There was a great deal of discussion loosely related to the topic and some of it revolved around tessellations of various kinds, including mosaic floors. The Roman name for one of the small blocks used in a mosaic is ‘tessera’. This is the derivation of our word ‘tessellation’, which means fitting shapes together. We saw many other patterns and tessellations that we were to return to later.
I did knit! I used the Kaffe Fassett method with two ‘magic balls’. I had quite a lot of oddments of yarn but had now reached the stage where I had to go out specially to buy oddments. These can often be bought cheaply as it doesn’t matter if they are damaged, or without their bands, or even part balls. Quite a lot of balls are needed to get a good range of closely related shades. I used cream, beige, light brown and stone-coloured yarns for the background and the darkest possible not-quite-black yarns for the lines.

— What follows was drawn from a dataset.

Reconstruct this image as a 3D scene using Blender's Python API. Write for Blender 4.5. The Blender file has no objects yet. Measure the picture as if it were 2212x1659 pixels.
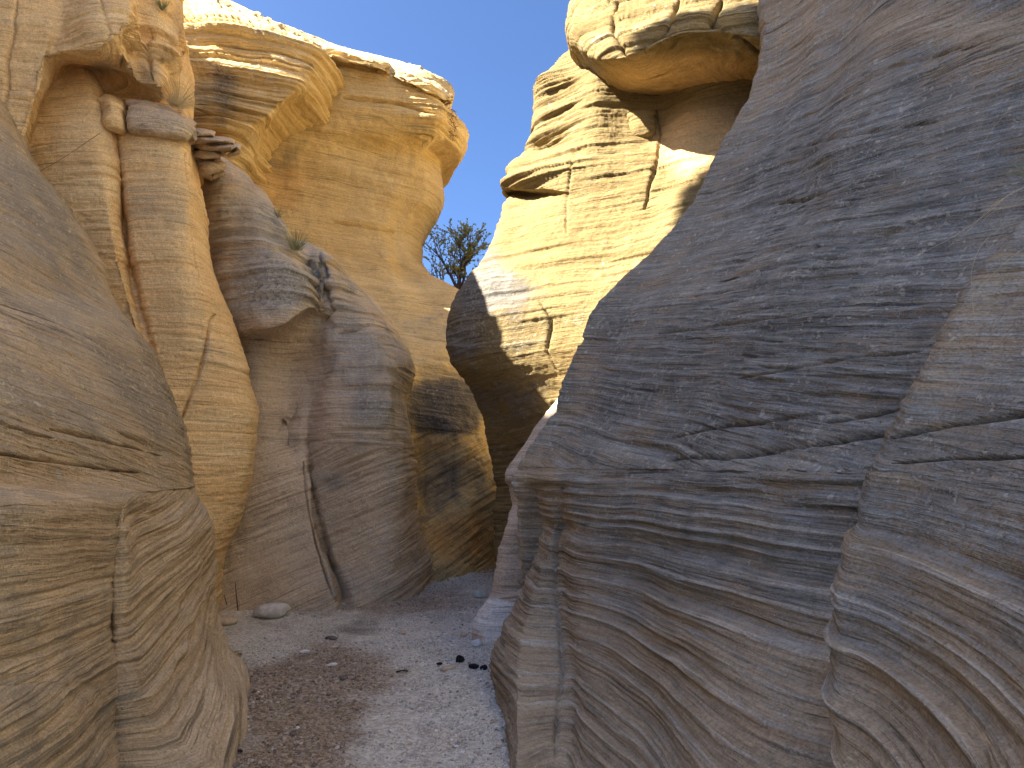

I used Robert’s grid as the back of my jacket, using two stitches by two rows for each of his squares. This does not give squares in stocking stitch but that was to my advantage. The resulting piece wasn’t quite big enough to make the back of my jacket but I knew that before I started. I added extra stone-coloured borders to make it up to the right size. The front was the same design split in two. The sleeves had lines of pattern taken from repeating parts of the mosaic. When the jacket was finished the curators of the museum were kind enough to allow me to be photographed standing in front of the actual mosaic, which is now attached to a wall.
I had a lot of yarn left over, after buying so many shades, so went on to make another sweater based on the meander mosaic at Herculaneum.